# Key Revocation #
Key revocation (for PKIs without certification authorities) usually is done
with a signature of the lost key, i.e. both the owner and the adversary can
revoke a compromised key. However, the important function in case of a
revocation is declaring the successor key, which reestablishs trust. To do
that, you must actually proof that you are the legitimate owner of the exposed
secret key, so how do you do that? After all, the adversary has stolen
it!
Therefore, the requirements are as follows:
* Only the creator of the secret key can revoke it
* A thief of the secret key can't (i.e. further information is necessary)
* Revocation must present a trustworthy replacement key
* Third parties must trust both the revocation and the replacement key
without another trustworthy instance, i.e. trusting only their communication
partner
## Key Creation ##
I create two random number s1 and s2. Using these numbers, I create
pubkeys p1=\[s1]base and p2=\[s2]base.
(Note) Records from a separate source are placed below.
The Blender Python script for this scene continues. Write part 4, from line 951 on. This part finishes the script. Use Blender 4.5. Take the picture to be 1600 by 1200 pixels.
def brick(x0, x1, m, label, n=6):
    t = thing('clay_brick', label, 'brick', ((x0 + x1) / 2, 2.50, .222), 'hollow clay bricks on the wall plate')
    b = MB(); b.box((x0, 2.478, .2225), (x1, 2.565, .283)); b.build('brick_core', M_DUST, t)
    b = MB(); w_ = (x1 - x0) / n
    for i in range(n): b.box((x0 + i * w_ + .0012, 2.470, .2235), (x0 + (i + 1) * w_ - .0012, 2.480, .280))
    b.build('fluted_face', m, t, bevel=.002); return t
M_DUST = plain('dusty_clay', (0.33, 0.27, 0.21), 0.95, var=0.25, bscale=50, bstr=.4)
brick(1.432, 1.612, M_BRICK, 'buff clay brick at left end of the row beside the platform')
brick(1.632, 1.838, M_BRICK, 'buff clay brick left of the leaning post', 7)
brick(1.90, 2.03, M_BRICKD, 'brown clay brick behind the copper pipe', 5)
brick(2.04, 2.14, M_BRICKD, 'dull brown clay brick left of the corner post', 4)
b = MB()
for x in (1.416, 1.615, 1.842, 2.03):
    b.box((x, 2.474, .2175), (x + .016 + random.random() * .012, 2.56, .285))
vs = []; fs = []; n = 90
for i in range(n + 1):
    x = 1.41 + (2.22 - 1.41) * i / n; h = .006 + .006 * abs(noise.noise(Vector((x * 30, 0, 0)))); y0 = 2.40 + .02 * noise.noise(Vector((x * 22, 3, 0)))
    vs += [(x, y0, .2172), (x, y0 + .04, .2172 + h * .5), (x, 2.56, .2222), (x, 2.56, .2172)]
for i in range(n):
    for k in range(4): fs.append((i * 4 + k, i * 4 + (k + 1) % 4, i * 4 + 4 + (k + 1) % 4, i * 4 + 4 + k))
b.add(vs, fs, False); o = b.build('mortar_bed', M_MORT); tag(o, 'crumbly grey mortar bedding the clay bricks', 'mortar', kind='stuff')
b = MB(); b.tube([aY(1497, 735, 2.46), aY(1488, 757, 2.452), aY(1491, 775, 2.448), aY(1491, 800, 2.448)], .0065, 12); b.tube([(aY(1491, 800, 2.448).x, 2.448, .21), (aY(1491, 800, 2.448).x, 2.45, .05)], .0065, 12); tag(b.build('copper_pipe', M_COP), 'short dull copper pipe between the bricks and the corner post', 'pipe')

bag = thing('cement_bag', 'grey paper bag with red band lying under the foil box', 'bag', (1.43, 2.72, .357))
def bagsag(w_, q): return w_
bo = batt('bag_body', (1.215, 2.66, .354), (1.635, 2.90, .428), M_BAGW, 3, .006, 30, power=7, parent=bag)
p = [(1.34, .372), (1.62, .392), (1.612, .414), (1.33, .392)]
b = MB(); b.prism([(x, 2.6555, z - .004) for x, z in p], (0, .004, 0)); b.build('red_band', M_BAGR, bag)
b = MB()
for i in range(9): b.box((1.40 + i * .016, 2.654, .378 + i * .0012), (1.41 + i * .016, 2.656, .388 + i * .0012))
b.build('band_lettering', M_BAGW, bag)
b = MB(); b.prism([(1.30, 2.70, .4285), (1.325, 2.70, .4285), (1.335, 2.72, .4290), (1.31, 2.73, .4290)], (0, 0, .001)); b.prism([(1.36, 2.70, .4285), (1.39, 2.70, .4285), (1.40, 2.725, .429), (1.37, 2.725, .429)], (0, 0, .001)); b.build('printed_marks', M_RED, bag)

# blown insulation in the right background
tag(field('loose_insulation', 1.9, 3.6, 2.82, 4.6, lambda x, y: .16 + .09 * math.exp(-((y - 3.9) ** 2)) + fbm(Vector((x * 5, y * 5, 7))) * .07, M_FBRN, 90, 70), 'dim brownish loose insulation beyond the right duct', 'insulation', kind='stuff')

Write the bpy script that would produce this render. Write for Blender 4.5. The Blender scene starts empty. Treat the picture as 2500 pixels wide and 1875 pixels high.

Points can be compressed to a
32 byte number using the compress() function, and then can be treated
as scalar values like \[s]. I compute \[s]=\[s1×compress(p2)] as "work
secret" (i.e. the secret key that is proving my identity), and
p=\[s]base, my pubkey. I publish p and p1, which together are stored
as identity. The assumption is that p1 can't be reversed to get s1,
and p won't reveal s. An attacker who stole s can't guess s1, because
he doesn't have p2, and so it's even more difficult to get s2. An
attacker who stole s can generate a new pair of p1, p2, but that would
give him a different identity (a suspicious identity, though). After
generating the key, s1 is destroyed; it is no longer needed, though it
can be recomputed using s and p2 and the extended euclidean algorithm.
## Proof of Creation ##
I keep s2 as offline copy (it's just 64 hex digits or 40 base85
characters), and s as protected online copy in my device; s is subject
to attacks and backdoors, and therefore at risk. To revoke a key, I
publish p2, which the recipient can validate by \[compress(p2)]p1==p.
To sign a new key, I use s2 as signature key, i.e. the recipient can
use the just published p2 to verify the transition to the replacement
key. Of course, the new key also has a signature with s, the old key.
The format of the revocation attribute is actually ‹new pubkeys: pnew,
p1new› ‹p2, sig using s2› ‹sig using snew› ‹date:never› ‹sig using s›.
Both signatures must have the same signing date, and a never expiration
date (a revocation doesn't expire). The revocation is in the form of an
address, so if you look up the address of your contact in the DHT, and there's
a revocation, you'll find it.
An alternative way would be to create a signature key (which would be s2),
and use that to sign the working key. Cross-signing would still prevent
identity theft if just the signature key is stolen.